• Raw data:

--- begin ---

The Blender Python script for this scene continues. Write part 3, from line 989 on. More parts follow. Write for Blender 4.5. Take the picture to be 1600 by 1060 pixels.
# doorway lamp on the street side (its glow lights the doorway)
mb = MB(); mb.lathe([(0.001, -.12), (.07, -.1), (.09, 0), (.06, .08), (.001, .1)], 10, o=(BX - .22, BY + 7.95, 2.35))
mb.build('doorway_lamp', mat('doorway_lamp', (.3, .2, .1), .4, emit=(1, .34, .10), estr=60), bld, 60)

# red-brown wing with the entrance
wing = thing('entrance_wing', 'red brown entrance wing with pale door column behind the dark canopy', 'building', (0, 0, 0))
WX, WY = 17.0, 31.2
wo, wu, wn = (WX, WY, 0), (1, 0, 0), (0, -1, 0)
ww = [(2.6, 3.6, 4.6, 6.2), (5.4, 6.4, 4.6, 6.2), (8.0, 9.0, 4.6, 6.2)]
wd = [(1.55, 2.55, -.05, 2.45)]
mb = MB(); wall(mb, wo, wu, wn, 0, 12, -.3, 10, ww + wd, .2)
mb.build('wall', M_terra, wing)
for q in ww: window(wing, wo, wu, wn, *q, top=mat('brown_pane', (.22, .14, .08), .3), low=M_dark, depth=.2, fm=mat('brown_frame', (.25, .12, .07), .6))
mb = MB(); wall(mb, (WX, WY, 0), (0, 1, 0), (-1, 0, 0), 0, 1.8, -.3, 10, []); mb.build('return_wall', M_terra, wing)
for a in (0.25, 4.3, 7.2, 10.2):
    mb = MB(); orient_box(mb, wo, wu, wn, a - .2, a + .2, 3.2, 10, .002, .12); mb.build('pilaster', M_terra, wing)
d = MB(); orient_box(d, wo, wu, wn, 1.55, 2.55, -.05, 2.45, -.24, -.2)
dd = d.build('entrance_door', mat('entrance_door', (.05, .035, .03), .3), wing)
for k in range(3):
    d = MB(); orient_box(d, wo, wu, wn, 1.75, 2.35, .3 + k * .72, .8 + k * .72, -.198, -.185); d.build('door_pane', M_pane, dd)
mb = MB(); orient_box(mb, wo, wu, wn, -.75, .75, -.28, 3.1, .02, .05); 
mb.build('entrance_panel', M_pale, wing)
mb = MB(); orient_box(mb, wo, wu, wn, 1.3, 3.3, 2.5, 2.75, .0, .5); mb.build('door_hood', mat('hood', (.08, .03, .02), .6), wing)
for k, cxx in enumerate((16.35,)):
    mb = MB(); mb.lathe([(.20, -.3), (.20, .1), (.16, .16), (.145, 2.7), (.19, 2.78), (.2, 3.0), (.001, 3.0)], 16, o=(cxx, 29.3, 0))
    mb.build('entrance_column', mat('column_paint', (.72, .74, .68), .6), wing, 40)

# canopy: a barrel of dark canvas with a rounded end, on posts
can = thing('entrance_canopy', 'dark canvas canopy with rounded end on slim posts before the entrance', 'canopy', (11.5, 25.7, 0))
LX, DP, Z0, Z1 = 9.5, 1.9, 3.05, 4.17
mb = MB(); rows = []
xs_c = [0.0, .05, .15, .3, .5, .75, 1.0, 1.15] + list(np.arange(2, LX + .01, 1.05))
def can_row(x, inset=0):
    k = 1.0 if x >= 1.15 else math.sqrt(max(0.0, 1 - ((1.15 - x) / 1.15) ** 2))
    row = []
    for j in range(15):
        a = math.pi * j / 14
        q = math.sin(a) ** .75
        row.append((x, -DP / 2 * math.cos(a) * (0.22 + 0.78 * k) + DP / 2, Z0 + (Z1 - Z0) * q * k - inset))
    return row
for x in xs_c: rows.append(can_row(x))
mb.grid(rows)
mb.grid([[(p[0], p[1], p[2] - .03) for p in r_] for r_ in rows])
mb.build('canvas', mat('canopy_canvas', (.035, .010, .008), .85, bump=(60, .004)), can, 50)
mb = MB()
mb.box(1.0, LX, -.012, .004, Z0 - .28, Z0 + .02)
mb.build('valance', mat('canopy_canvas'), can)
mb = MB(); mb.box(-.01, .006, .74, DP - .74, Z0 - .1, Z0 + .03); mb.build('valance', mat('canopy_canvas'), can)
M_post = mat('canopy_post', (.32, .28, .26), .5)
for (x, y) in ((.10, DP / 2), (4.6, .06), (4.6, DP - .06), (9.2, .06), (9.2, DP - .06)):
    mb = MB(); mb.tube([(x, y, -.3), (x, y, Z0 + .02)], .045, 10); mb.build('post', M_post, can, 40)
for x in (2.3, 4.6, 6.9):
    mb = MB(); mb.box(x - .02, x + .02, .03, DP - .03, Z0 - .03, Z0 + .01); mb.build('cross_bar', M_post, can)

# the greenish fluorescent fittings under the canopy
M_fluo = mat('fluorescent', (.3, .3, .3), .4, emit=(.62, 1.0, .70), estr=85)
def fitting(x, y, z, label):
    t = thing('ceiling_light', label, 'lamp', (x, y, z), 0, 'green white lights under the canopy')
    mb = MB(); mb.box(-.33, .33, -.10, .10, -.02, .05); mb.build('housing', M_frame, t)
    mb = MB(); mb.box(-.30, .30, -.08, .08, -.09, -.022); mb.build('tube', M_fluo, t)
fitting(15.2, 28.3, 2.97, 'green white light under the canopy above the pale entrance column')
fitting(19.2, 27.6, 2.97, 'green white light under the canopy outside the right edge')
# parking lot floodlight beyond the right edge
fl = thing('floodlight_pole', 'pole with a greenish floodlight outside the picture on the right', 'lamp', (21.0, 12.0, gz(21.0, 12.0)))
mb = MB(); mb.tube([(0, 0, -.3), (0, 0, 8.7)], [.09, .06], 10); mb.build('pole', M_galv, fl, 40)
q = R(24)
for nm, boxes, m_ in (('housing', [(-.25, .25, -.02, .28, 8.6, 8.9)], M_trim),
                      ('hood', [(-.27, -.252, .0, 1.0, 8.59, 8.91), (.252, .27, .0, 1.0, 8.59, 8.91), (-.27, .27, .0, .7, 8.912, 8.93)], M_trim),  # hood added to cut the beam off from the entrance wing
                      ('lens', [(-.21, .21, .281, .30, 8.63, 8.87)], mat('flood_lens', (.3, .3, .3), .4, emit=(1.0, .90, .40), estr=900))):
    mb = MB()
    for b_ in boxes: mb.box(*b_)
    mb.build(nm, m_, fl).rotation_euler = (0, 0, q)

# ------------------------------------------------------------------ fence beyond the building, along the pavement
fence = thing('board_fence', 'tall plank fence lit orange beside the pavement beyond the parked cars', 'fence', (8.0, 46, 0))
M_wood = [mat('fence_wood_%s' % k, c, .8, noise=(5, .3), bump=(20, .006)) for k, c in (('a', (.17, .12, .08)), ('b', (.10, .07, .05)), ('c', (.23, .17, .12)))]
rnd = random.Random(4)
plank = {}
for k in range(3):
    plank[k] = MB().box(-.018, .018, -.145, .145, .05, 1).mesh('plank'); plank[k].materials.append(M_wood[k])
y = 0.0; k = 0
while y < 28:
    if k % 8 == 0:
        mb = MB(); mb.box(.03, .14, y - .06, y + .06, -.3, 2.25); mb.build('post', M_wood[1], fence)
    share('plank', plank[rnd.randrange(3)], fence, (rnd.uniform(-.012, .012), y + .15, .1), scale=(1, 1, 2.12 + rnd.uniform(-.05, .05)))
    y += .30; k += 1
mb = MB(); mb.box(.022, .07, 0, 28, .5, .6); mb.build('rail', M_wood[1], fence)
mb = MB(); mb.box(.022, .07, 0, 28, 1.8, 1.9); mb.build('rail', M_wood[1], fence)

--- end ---

• Task goal:
Each line of the material above needs to be quoted exactly, please.

• Exercise solution:
The Blender Python script for this scene continues. Write part 3, from line 989 on. More parts follow. Write for Blender 4.5. Take the picture to be 1600 by 1060 pixels.
# doorway lamp on the street side (its glow lights the doorway)
mb = MB(); mb.lathe([(0.001, -.12), (.07, -.1), (.09, 0), (.06, .08), (.001, .1)], 10, o=(BX - .22, BY + 7.95, 2.35))
mb.build('doorway_lamp', mat('doorway_lamp', (.3, .2, .1), .4, emit=(1, .34, .10), estr=60), bld, 60)

# red-brown wing with the entrance
wing = thing('entrance_wing', 'red brown entrance wing with pale door column behind the dark canopy', 'building', (0, 0, 0))
WX, WY = 17.0, 31.2
wo, wu, wn = (WX, WY, 0), (1, 0, 0), (0, -1, 0)
ww = [(2.6, 3.6, 4.6, 6.2), (5.4, 6.4, 4.6, 6.2), (8.0, 9.0, 4.6, 6.2)]
wd = [(1.55, 2.55, -.05, 2.45)]
mb = MB(); wall(mb, wo, wu, wn, 0, 12, -.3, 10, ww + wd, .2)
mb.build('wall', M_terra, wing)
for q in ww: window(wing, wo, wu, wn, *q, top=mat('brown_pane', (.22, .14, .08), .3), low=M_dark, depth=.2, fm=mat('brown_frame', (.25, .12, .07), .6))
mb = MB(); wall(mb, (WX, WY, 0), (0, 1, 0), (-1, 0, 0), 0, 1.8, -.3, 10, []); mb.build('return_wall', M_terra, wing)
for a in (0.25, 4.3, 7.2, 10.2):
    mb = MB(); orient_box(mb, wo, wu, wn, a - .2, a + .2, 3.2, 10, .002, .12); mb.build('pilaster', M_terra, wing)
d = MB(); orient_box(d, wo, wu, wn, 1.55, 2.55, -.05, 2.45, -.24, -.2)
dd = d.build('entrance_door', mat('entrance_door', (.05, .035, .03), .3), wing)
for k in range(3):
    d = MB(); orient_box(d, wo, wu, wn, 1.75, 2.35, .3 + k * .72, .8 + k * .72, -.198, -.185); d.build('door_pane', M_pane, dd)
mb = MB(); orient_box(mb, wo, wu, wn, -.75, .75, -.28, 3.1, .02, .05); 
mb.build('entrance_panel', M_pale, wing)
mb = MB(); orient_box(mb, wo, wu, wn, 1.3, 3.3, 2.5, 2.75, .0, .5); mb.build('door_hood', mat('hood', (.08, .03, .02), .6), wing)
for k, cxx in enumerate((16.35,)):
    mb = MB(); mb.lathe([(.20, -.3), (.20, .1), (.16, .16), (.145, 2.7), (.19, 2.78), (.2, 3.0), (.001, 3.0)], 16, o=(cxx, 29.3, 0))
    mb.build('entrance_column', mat('column_paint', (.72, .74, .68), .6), wing, 40)

# canopy: a barrel of dark canvas with a rounded end, on posts
can = thing('entrance_canopy', 'dark canvas canopy with rounded end on slim posts before the entrance', 'canopy', (11.5, 25.7, 0))
LX, DP, Z0, Z1 = 9.5, 1.9, 3.05, 4.17
mb = MB(); rows = []
xs_c = [0.0, .05, .15, .3, .5, .75, 1.0, 1.15] + list(np.arange(2, LX + .01, 1.05))
def can_row(x, inset=0):
    k = 1.0 if x >= 1.15 else math.sqrt(max(0.0, 1 - ((1.15 - x) / 1.15) ** 2))
    row = []
    for j in range(15):
        a = math.pi * j / 14
        q = math.sin(a) ** .75
        row.append((x, -DP / 2 * math.cos(a) * (0.22 + 0.78 * k) + DP / 2, Z0 + (Z1 - Z0) * q * k - inset))
    return row
for x in xs_c: rows.append(can_row(x))
mb.grid(rows)
mb.grid([[(p[0], p[1], p[2] - .03) for p in r_] for r_ in rows])
mb.build('canvas', mat('canopy_canvas', (.035, .010, .008), .85, bump=(60, .004)), can, 50)
mb = MB()
mb.box(1.0, LX, -.012, .004, Z0 - .28, Z0 + .02)
mb.build('valance', mat('canopy_canvas'), can)
mb = MB(); mb.box(-.01, .006, .74, DP - .74, Z0 - .1, Z0 + .03); mb.build('valance', mat('canopy_canvas'), can)
M_post = mat('canopy_post', (.32, .28, .26), .5)
for (x, y) in ((.10, DP / 2), (4.6, .06), (4.6, DP - .06), (9.2, .06), (9.2, DP - .06)):
    mb = MB(); mb.tube([(x, y, -.3), (x, y, Z0 + .02)], .045, 10); mb.build('post', M_post, can, 40)
for x in (2.3, 4.6, 6.9):
    mb = MB(); mb.box(x - .02, x + .02, .03, DP - .03, Z0 - .03, Z0 + .01); mb.build('cross_bar', M_post, can)

# the greenish fluorescent fittings under the canopy
M_fluo = mat('fluorescent', (.3, .3, .3), .4, emit=(.62, 1.0, .70), estr=85)
def fitting(x, y, z, label):
    t = thing('ceiling_light', label, 'lamp', (x, y, z), 0, 'green white lights under the canopy')
    mb = MB(); mb.box(-.33, .33, -.10, .10, -.02, .05); mb.build('housing', M_frame, t)
    mb = MB(); mb.box(-.30, .30, -.08, .08, -.09, -.022); mb.build('tube', M_fluo, t)
fitting(15.2, 28.3, 2.97, 'green white light under the canopy above the pale entrance column')
fitting(19.2, 27.6, 2.97, 'green white light under the canopy outside the right edge')
# parking lot floodlight beyond the right edge
fl = thing('floodlight_pole', 'pole with a greenish floodlight outside the picture on the right', 'lamp', (21.0, 12.0, gz(21.0, 12.0)))
mb = MB(); mb.tube([(0, 0, -.3), (0, 0, 8.7)], [.09, .06], 10); mb.build('pole', M_galv, fl, 40)
q = R(24)
for nm, boxes, m_ in (('housing', [(-.25, .25, -.02, .28, 8.6, 8.9)], M_trim),
                      ('hood', [(-.27, -.252, .0, 1.0, 8.59, 8.91), (.252, .27, .0, 1.0, 8.59, 8.91), (-.27, .27, .0, .7, 8.912, 8.93)], M_trim),  # hood added to cut the beam off from the entrance wing
                      ('lens', [(-.21, .21, .281, .30, 8.63, 8.87)], mat('flood_lens', (.3, .3, .3), .4, emit=(1.0, .90, .40), estr=900))):
    mb = MB()
    for b_ in boxes: mb.box(*b_)
    mb.build(nm, m_, fl).rotation_euler = (0, 0, q)

# ------------------------------------------------------------------ fence beyond the building, along the pavement
fence = thing('board_fence', 'tall plank fence lit orange beside the pavement beyond the parked cars', 'fence', (8.0, 46, 0))
M_wood = [mat('fence_wood_%s' % k, c, .8, noise=(5, .3), bump=(20, .006)) for k, c in (('a', (.17, .12, .08)), ('b', (.10, .07, .05)), ('c', (.23, .17, .12)))]
rnd = random.Random(4)
plank = {}
for k in range(3):
    plank[k] = MB().box(-.018, .018, -.145, .145, .05, 1).mesh('plank'); plank[k].materials.append(M_wood[k])
y = 0.0; k = 0
while y < 28:
    if k % 8 == 0:
        mb = MB(); mb.box(.03, .14, y - .06, y + .06, -.3, 2.25); mb.build('post', M_wood[1], fence)
    share('plank', plank[rnd.randrange(3)], fence, (rnd.uniform(-.012, .012), y + .15, .1), scale=(1, 1, 2.12 + rnd.uniform(-.05, .05)))
    y += .30; k += 1
mb = MB(); mb.box(.022, .07, 0, 28, .5, .6); mb.build('rail', M_wood[1], fence)
mb = MB(); mb.box(.022, .07, 0, 28, 1.8, 1.9); mb.build('rail', M_wood[1], fence)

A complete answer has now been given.